Embora não credite influencia de nenhum escritor específico, é bem verdade que Manoel de Barros nunca foi o mesmo depois que leu "Une Saison en Enfer", livro do jovem poeta francês Arthur Rimbaud, que chocou sua época com seu estilo rebelde e anarquista e pretendia atingir a transcendência poética.

Lenda viva

Formado em Direito, Manoel de Barros foi estudar no Rio de Janeiro ainda muito jovem. Conta que morava numa pensão, onde conheceu os amigos da Juventude Comunista. Contagiado pelo espírito revolucionário leu Marx e entrou para o Partido Comunista.


Na época, o país, governado por Getúlio Vagas, vivia um período de conflitos políticos entre o governo linha dura e ditatorial e os revolucionários comunistas, liderados por Antônio Carlos Prestes.
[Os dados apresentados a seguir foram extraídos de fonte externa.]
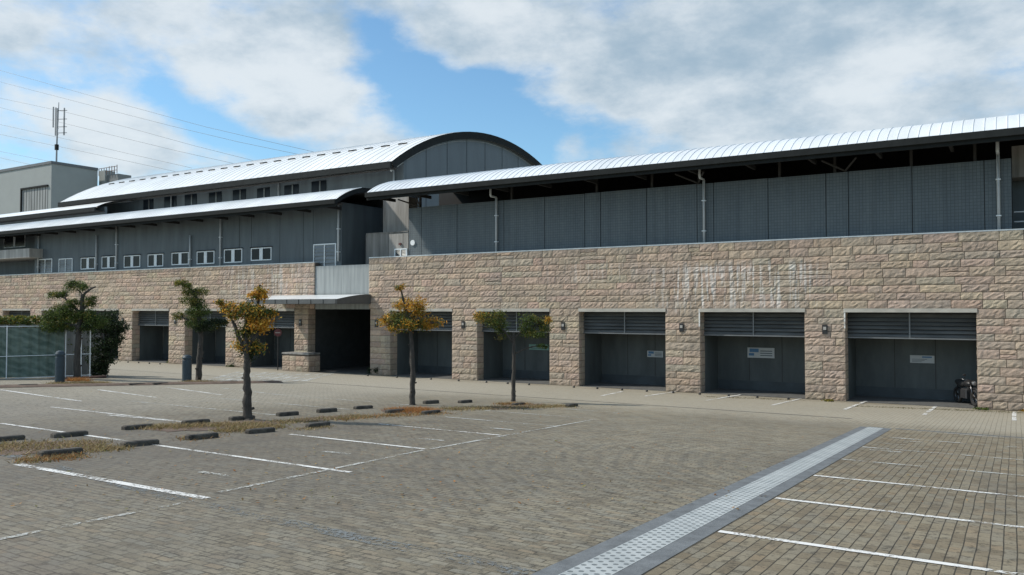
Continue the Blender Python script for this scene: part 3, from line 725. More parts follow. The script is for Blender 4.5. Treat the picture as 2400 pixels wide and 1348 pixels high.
# lower right of the gap: small louvred hatch and round plate
xa_, xb_ = wx(926, YP), wx(955, YP)
m = MB(); m.box(wx(912, YP), WRX[0] - .005, YP - .02, YP + .12, STR + .03, wz(935, 548, YP)); m.build('stair_parapet', M_conc_d, bld)
louvre(xa_, xb_, STR + .06, wz(940, 583, YP), YP - .02, bld, 5, 'vent_hatch')
p = atY(967, 569, YP - .05); m = MB(); c_ = []
m.add([(p.x + .145 * math.cos(a * math.pi / 12), YP - .06 + dy, p.z + .145 * math.sin(a * math.pi / 12)) for dy in (0, .06) for a in range(24)],
      [tuple(range(24))] + [(i, i + 24, (i + 1) % 24 + 24, (i + 1) % 24) for i in range(24)]); m.build('round_plate', M_white, bld)
p = atY(938, 572, YP - .05); m = MB(); m.box(p.x - .07, p.x + .07, YP - .1, YP - .025, p.z - .05, p.z + .05); m.build('alarm_lamp', M_red, bld)

# low curved roofs ---------------------------------------------------
def roof_profile(y0, z0, ang0, Rr, ang1, ylast):
    pts = []; n = 8
    for i in range(n + 1):
        a = ang0 + (ang1 - ang0) * i / n
        pts.append((y0 + Rr * (math.sin(ang0) - math.sin(a)), z0 + Rr * (math.cos(a) - math.cos(ang0))))
    y, z = pts[-1]; pts.append((ylast, z + (ylast - y) * math.tan(ang1) * .35)); return pts
def low_roof(x0, x1, YE, ZE, ylast, label, mroof, seam=.34, guards=False):
    pr = roof_profile(YE, ZE, R(35), 5.3, R(10), ylast)
    m = MB(); n = len(pr)
    vs = [(x, y, z) for x in (x0, x1) for (y, z) in pr]
    fs = [(i, i + n, i + n + 1, i + 1) for i in range(n - 1)]
    m.add(vs, fs); s_ = m; x = x0 + seam / 2; nf0 = len(fs)
    while x < x1:
        for i in range(n - 2):
            (ya, za), (yb, zb) = pr[i], pr[i + 1]
            s_.add([(x - .012, ya, za + .002), (x + .012, ya, za + .002), (x + .012, yb, zb + .002), (x - .012, yb, zb + .002), (x - .006, ya, za + .025), (x + .006, ya, za + .025), (x + .006, yb, zb + .025), (x - .006, yb, zb + .025)],
                   [(0, 4, 7, 3), (1, 2, 6, 5), (4, 5, 6, 7), (0, 1, 5, 4)])
        x += seam
    o_ = m.build('roof', mroof, bld, label=label); o_.data.polygons.foreach_set('use_smooth', [i < nf0 for i in range(len(o_.data.polygons))])
    if guards:
        s_ = MB(); x = x0 + seam
        k = 0
        while x < x1:
            (ya, za), (yb, zb) = pr[1 + k % 2 * 1], pr[2 + k % 2 * 1]
            s_.box(x - .014, x + .014, ya, ya + .03, za, za + .05); x += seam * 2; k += 1
        s_.build('snow_guards', M_gutter, o_)
    # gutter and fascia
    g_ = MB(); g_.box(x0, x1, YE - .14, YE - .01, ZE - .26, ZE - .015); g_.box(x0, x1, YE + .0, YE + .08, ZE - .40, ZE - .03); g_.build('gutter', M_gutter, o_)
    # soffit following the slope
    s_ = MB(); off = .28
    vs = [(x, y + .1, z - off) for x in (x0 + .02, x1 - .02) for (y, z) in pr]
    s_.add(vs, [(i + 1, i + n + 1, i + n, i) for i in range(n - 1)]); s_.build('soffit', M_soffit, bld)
    for X in (x0 + .02, x1 - .02):
        e_ = MB()
        for i in range(n - 1):
            (ya, za), (yb, zb) = pr[i], pr[i + 1]; e_.quad((X, ya, za - .28), (X, yb, zb - .28), (X, yb, zb), (X, ya, za))
        e_.build('verge_board', M_gutter, o_)
    p_ = MB(); p_.tube([(x0, YE + .45, ZE - .2), (x1, YE + .45, ZE - .2)], .07, 8); p_.build('eave_beam', M_rafter, bld)
    x = x0 + .6
    while x < x1:
        MB().box(x - .05, x + .05, YE + .1, YE + 1.6, ZE - .36, ZE - .2).build('rafter', M_soffit, bld); x += 2.4
YE = D - 1.35
ZR = H + .1003 * 1.898 * YE; ZL = H + .0975 * 1.898 * YE
low_roof(wx(858, YE), XEND + 1, YE, ZR, D + 7, None, M_roof_r)
low_roof(-100, wx(787, YE), YE, ZL, D + 6, None, M_roof, guards=False)
m = MB(); m.box(-84, WLX[1], YP + 5, YP + 5.2, 5, 10.4); m.build('rear_wall', M_panel, bld)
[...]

Foi nesse período que escreveu seu primeiro livro, que nunca foi publicado. O único exemplar do livro foi levado por policiais que entraram na pensão para prender ele e os amigos comunistas. A dona da pensão ficou com pena dele que na época tinha 18 anos e pediu que o levassem. Na tentativa de impedir a prisão contou aos policiais que ele até tinha escrito um livro. Foi então que os policiais desistiram de prende-lo mas levaram consigo o livro. Quando pergunto se ele não lamenta terem levado logo seu primeiro livro ele prontamente responde: “ainda bem que levaram. O livro era muito ruim. Foi um livro escrevi para Nossa Senhora”.
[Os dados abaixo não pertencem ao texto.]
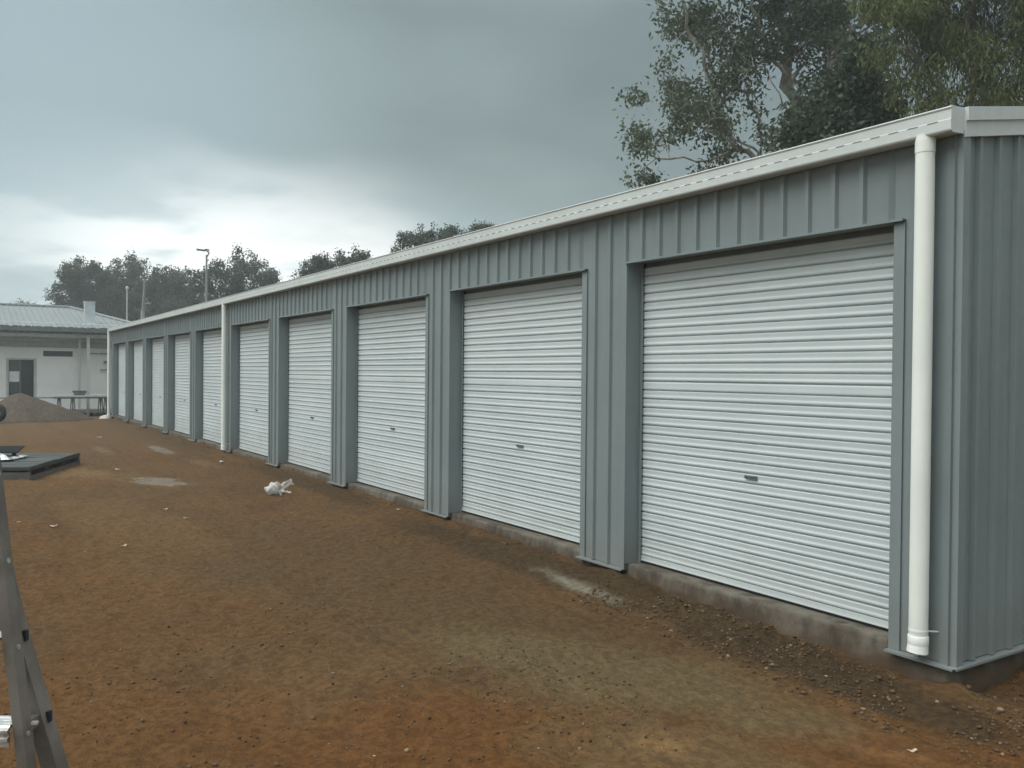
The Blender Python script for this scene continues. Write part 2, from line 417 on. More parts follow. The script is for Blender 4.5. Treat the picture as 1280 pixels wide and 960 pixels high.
def build_ground():
    S = graded(-1.4, 6.0, 0.030, -60, 320, 1.030); T = graded(-5.0, 0.6, 0.030, -220, 220, 1.06)
    ss, tt = np.meshgrid(S, T, indexing='ij'); zz = ground_z(ss, tt)
    far = np.clip((np.hypot(ss - 15, tt) - 45) / 60, 0, 1); zz = zz * (1 - far) - 0.16 * far
    v = np.stack([-ss.ravel(), tt.ravel(), zz.ravel()], 1)
    ns, n_t = len(S), len(T)
    i = np.arange(ns - 1)[:, None] * n_t + np.arange(n_t - 1)[None]; i = i.ravel()
    f = np.stack([i, i + n_t, i + n_t + 1, i + 1], 1)[:, ::-1]
    o = link('ground', fast_mesh('ground', v, f, MAT['ground'], True))
    tag(o, 'reddish brown bare earth yard with damp and pale patches', 'ground', kind='structure')

def fast_mesh(name, v, f, mat, smooth=False, attr=None):
    v = np.ascontiguousarray(v, dtype=np.float32); f = np.ascontiguousarray(f, dtype=np.int32)
    me = bpy.data.meshes.new(name); k = f.shape[1]
    me.vertices.add(len(v)); me.vertices.foreach_set('co', v.ravel())
    me.loops.add(f.size); me.loops.foreach_set('vertex_index', f.ravel())
    me.polygons.add(len(f)); me.polygons.foreach_set('loop_start', np.arange(0, f.size, k, dtype=np.int32))
    me.polygons.foreach_set('loop_total', np.full(len(f), k, np.int32))
    if smooth: me.polygons.foreach_set('use_smooth', np.ones(len(f), bool))
    me.update(calc_edges=True)
    if mat: me.materials.append(mat)
    if attr is not None:
        a = me.attributes.new('tone', 'FLOAT', 'POINT'); a.data.foreach_set('value', np.ascontiguousarray(attr, dtype=np.float32))
    return me
build_ground()

# ------------------------------------------------------------------ the storage shed
PITCH, OPEN_W, S_FIRST, OPEN_H = 3.0, 2.379, 0.374, 2.466
N_DOOR = 10; END_S = 30.29; Z_BASE = -0.044; Z_EAVE = 2.90; DOOR_T = 0.145
DEPTH = 6.2; SLOPE = 0.174
shed = thing('storage_shed', (15.1, 3.0, -0.2), 'long grey steel storage shed with ten pale roller doors along its front', 'shed')
def roof_z(t): return Z_EAVE + SLOPE * min(t, DEPTH - t)

def rib_profile(a, b, shift=-0.012):
    """(along, out) points of a ribbed sheet from a to b: ribs every 200 mm, two faint swages in each pan"""
    pts = [(a, 0.0)]
    k0 = int(math.floor(a / 0.2)) - 1
    for k in range(k0, int(b / 0.2) + 3):
        c = 0.2 * k + shift
        for x, y in ((c - 0.026, 0), (c - 0.014, 0.0245), (c + 0.014, 0.0245), (c + 0.026, 0)):
            if a + 0.001 < x < b - 0.001: pts.append((x, y))
    pts.append((b, 0.0)); return pts
def front_sheet(a, b, z0, z1, t=0.0):
    m = MB(); pr = rib_profile(a, b); n = len(pr)
    vs = [(x, t - y, z) for z in (z0, z1) for x, y in pr]
    return m.add(vs, [(i, i + 1, n + i + 1, n + i) for i in range(n - 1)])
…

Manoel de Barros conta que ainda era do partido comunista quando seu líder, Luiz Carlos Prestes, foi libertado depois de mofar dez anos na prisão. Todos esperavam uma atitude contra o que os jornais comunistas chamavam de "o governo assassino de Getúlio Vargas." O ainda aspirante a escritor, correu para o Largo do Machado, no Rio, "ouvi Prestes dizendo “eu apoio Getúlio, o mesmo Getúlio que havia entregue sua mulher aos nazistas, sentei na calçada e chorei. Saí andando sem rumo, desconsolado. Rompi definitivamente com o Partido e fui para o Pantanal".

Nunca vamos saber se política perdeu um líder, mas a literatura, essa sim com certeza, ganhou o que Drummond já anunciara, “ o maior poeta brasileiro vivo”.